GIVEN EXERCISE ::
Quote, with no changes, the lines that run from the top of the material to the line with "random.seed(7)", both included.

COLLECTED DATA ::
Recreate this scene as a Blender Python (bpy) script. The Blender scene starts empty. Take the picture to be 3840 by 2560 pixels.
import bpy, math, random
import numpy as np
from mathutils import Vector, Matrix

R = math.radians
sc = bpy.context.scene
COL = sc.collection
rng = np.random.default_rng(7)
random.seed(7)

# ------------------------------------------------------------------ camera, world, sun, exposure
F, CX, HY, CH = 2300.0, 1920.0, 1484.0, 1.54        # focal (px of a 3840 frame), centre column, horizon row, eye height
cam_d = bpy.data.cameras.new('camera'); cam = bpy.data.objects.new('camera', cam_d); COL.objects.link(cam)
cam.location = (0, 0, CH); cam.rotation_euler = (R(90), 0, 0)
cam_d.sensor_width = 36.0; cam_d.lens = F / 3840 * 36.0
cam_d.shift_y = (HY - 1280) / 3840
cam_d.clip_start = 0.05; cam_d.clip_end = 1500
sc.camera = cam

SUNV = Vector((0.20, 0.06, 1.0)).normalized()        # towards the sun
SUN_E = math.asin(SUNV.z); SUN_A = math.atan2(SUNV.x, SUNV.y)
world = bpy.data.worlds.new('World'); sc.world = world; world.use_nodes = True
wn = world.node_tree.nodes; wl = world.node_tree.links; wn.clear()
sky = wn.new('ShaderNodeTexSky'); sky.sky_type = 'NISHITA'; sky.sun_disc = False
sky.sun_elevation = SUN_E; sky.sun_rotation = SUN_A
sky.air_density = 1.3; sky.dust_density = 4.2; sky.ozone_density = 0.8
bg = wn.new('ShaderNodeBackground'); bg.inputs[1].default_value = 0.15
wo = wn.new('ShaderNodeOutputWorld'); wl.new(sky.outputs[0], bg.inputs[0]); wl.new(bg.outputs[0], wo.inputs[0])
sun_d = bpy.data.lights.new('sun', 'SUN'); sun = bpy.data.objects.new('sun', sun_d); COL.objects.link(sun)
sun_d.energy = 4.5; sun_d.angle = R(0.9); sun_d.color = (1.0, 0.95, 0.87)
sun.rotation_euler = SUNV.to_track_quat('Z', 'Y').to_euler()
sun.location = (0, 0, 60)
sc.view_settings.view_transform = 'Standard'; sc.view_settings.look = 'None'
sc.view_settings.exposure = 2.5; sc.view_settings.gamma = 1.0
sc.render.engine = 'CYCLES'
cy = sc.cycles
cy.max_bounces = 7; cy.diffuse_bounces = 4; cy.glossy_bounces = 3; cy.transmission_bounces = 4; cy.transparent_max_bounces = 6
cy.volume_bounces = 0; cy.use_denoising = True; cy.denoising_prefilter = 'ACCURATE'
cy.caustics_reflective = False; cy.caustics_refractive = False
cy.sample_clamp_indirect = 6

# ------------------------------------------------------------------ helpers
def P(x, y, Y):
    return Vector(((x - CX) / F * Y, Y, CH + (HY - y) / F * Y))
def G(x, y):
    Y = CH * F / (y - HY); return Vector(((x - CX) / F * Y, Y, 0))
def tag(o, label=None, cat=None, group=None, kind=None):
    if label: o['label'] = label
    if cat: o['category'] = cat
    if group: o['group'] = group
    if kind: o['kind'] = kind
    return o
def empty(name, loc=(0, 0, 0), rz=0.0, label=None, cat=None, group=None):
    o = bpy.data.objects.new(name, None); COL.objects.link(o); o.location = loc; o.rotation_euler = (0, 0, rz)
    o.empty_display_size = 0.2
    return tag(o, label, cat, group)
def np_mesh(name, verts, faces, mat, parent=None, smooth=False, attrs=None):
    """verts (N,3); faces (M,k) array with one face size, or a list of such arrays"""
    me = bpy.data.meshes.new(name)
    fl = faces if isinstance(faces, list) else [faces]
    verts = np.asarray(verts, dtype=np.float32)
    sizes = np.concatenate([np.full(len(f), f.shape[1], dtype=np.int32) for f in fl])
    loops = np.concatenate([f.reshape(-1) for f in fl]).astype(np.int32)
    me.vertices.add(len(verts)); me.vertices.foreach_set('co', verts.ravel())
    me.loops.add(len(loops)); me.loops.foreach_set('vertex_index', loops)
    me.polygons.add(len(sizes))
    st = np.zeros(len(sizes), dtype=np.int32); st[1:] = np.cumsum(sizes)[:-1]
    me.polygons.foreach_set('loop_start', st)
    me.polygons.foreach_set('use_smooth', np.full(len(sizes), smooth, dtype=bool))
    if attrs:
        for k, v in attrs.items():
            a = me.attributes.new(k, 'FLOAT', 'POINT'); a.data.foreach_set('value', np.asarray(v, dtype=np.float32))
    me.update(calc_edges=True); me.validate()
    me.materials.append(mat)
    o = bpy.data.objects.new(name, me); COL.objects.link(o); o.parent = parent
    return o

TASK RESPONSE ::
Recreate this scene as a Blender Python (bpy) script. The Blender scene starts empty. Take the picture to be 3840 by 2560 pixels.
import bpy, math, random
import numpy as np
from mathutils import Vector, Matrix

R = math.radians
sc = bpy.context.scene
COL = sc.collection
rng = np.random.default_rng(7)
random.seed(7)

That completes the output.